§ Scene script records:
■ ■ ■

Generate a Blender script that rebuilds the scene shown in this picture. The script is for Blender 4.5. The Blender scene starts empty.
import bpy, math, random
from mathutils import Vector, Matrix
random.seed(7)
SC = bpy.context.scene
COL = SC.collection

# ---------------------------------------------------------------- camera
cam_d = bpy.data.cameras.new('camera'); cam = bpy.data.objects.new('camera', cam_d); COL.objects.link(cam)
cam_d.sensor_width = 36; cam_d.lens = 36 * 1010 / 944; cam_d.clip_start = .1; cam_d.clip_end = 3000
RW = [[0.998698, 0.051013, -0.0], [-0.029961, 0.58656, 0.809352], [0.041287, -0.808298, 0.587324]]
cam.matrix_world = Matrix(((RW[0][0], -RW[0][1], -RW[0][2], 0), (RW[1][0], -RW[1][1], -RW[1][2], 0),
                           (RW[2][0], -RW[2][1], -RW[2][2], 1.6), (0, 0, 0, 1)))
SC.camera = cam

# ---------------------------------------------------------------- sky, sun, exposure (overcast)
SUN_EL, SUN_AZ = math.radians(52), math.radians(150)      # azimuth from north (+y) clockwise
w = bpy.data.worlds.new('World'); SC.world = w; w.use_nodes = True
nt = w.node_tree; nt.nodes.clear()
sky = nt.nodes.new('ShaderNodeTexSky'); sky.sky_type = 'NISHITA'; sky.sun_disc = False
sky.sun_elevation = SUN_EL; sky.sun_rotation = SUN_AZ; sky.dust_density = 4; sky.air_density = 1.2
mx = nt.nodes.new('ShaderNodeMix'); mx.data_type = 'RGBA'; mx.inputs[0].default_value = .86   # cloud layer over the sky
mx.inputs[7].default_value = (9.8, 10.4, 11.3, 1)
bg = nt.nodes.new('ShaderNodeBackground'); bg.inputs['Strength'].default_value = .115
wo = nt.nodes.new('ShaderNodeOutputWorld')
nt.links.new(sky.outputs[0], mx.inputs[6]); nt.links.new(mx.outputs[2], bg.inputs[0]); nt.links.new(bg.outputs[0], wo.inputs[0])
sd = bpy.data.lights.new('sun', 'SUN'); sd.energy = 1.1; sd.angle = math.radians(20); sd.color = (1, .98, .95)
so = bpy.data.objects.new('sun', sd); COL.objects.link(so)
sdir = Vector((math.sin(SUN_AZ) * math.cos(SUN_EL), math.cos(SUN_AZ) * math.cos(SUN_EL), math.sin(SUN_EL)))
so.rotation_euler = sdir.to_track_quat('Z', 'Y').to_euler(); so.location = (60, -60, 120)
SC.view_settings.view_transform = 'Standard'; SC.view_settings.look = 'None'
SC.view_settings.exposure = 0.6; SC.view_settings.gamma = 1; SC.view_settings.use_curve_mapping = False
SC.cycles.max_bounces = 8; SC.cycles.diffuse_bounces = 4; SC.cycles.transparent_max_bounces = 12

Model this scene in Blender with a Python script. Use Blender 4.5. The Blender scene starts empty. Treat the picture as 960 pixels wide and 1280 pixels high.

■ ■ ■

§ WHAT THE EXERCISE ASKS: Copy all lines from the listing that contain "starts".

§ ANSWER TO THE EXERCISE:
Generate a Blender script that rebuilds the scene shown in this picture. The script is for Blender 4.5. The Blender scene starts empty.
Model this scene in Blender with a Python script. Use Blender 4.5. The Blender scene starts empty. Treat the picture as 960 pixels wide and 1280 pixels high.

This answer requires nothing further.